-- Start Data section --

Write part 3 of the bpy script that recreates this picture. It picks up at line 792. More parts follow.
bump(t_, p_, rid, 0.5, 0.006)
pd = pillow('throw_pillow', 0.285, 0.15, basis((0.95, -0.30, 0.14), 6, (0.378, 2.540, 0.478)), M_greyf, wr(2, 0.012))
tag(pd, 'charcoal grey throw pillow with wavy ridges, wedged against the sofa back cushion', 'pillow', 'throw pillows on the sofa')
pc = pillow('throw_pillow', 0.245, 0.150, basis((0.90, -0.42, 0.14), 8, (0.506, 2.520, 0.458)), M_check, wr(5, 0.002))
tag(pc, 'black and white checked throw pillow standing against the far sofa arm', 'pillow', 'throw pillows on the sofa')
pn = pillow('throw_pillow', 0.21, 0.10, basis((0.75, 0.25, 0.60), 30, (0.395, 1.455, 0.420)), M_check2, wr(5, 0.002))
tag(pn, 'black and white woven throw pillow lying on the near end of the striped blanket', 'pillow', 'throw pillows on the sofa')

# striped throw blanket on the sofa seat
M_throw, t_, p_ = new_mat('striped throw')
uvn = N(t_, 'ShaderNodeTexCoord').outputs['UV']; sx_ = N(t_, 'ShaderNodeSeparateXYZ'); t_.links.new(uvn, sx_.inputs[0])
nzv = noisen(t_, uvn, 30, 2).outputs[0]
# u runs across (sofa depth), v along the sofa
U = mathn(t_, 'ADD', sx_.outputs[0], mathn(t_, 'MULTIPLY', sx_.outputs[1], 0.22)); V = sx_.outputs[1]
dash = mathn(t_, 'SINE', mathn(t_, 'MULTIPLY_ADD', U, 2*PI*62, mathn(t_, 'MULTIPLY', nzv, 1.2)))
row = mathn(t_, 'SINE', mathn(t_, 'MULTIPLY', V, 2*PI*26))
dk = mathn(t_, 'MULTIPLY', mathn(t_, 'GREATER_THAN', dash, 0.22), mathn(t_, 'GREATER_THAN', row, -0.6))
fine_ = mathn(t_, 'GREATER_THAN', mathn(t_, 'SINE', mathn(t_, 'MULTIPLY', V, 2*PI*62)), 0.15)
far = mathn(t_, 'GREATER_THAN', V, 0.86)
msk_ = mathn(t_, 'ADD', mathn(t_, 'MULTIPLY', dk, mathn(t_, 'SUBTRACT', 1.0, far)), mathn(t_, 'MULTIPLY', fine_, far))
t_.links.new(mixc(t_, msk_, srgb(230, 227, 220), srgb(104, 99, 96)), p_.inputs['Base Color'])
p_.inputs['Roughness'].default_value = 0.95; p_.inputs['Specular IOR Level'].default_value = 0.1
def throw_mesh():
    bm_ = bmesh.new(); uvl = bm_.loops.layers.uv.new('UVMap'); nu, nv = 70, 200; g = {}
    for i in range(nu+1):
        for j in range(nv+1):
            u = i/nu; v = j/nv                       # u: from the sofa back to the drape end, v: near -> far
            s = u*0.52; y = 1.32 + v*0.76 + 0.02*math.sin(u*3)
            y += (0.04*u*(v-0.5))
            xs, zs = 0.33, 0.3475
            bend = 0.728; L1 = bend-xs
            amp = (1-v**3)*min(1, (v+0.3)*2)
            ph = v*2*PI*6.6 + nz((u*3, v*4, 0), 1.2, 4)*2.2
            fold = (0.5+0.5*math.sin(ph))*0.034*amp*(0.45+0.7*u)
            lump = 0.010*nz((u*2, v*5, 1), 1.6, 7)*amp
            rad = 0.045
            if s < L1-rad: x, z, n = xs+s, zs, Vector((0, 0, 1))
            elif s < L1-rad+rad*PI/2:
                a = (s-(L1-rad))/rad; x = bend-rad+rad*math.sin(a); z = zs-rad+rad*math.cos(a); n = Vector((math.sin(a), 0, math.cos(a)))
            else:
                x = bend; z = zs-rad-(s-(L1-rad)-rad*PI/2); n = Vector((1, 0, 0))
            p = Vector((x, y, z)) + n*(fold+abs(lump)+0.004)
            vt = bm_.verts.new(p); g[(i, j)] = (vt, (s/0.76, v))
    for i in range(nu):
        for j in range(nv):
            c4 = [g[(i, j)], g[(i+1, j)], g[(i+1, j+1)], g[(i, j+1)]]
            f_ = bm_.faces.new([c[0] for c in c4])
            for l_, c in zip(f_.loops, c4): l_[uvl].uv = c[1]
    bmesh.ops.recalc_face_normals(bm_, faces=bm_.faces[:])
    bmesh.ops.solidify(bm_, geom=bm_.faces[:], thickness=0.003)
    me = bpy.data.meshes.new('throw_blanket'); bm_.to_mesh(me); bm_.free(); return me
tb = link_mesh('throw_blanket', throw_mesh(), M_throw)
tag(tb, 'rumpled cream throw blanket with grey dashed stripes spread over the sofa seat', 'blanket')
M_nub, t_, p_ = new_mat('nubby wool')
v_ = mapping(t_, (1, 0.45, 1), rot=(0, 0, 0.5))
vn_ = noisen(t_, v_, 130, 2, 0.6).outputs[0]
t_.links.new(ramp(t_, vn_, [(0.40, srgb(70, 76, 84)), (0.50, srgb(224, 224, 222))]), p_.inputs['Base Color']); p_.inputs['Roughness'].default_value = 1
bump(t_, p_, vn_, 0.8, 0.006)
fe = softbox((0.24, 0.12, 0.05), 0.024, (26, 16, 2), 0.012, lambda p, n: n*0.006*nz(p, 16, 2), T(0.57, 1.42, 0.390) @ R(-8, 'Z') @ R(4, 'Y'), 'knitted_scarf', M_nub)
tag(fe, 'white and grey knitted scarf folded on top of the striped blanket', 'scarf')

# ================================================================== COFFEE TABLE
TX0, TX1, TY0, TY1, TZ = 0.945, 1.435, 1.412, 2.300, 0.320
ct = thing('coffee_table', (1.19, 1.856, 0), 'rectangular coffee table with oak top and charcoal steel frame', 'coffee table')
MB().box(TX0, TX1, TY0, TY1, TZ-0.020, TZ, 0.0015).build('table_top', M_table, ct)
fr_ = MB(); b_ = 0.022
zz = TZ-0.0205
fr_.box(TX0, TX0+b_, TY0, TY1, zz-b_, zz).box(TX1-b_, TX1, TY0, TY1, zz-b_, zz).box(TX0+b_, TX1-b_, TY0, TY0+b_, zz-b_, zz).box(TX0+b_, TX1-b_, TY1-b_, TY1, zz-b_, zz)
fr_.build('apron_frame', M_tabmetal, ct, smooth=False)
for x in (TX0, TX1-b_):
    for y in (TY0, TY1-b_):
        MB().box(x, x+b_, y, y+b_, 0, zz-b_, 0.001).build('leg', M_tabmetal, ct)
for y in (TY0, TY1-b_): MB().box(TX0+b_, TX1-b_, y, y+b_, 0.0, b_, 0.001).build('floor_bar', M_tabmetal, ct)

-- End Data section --

• **To be done**: Word for word, quote the lines of the material from the first line through the line with "tag(pn, 'black and", both ends included.

• **Exercise result**:
Write part 3 of the bpy script that recreates this picture. It picks up at line 792. More parts follow.
bump(t_, p_, rid, 0.5, 0.006)
pd = pillow('throw_pillow', 0.285, 0.15, basis((0.95, -0.30, 0.14), 6, (0.378, 2.540, 0.478)), M_greyf, wr(2, 0.012))
tag(pd, 'charcoal grey throw pillow with wavy ridges, wedged against the sofa back cushion', 'pillow', 'throw pillows on the sofa')
pc = pillow('throw_pillow', 0.245, 0.150, basis((0.90, -0.42, 0.14), 8, (0.506, 2.520, 0.458)), M_check, wr(5, 0.002))
tag(pc, 'black and white checked throw pillow standing against the far sofa arm', 'pillow', 'throw pillows on the sofa')
pn = pillow('throw_pillow', 0.21, 0.10, basis((0.75, 0.25, 0.60), 30, (0.395, 1.455, 0.420)), M_check2, wr(5, 0.002))
tag(pn, 'black and white woven throw pillow lying on the near end of the striped blanket', 'pillow', 'throw pillows on the sofa')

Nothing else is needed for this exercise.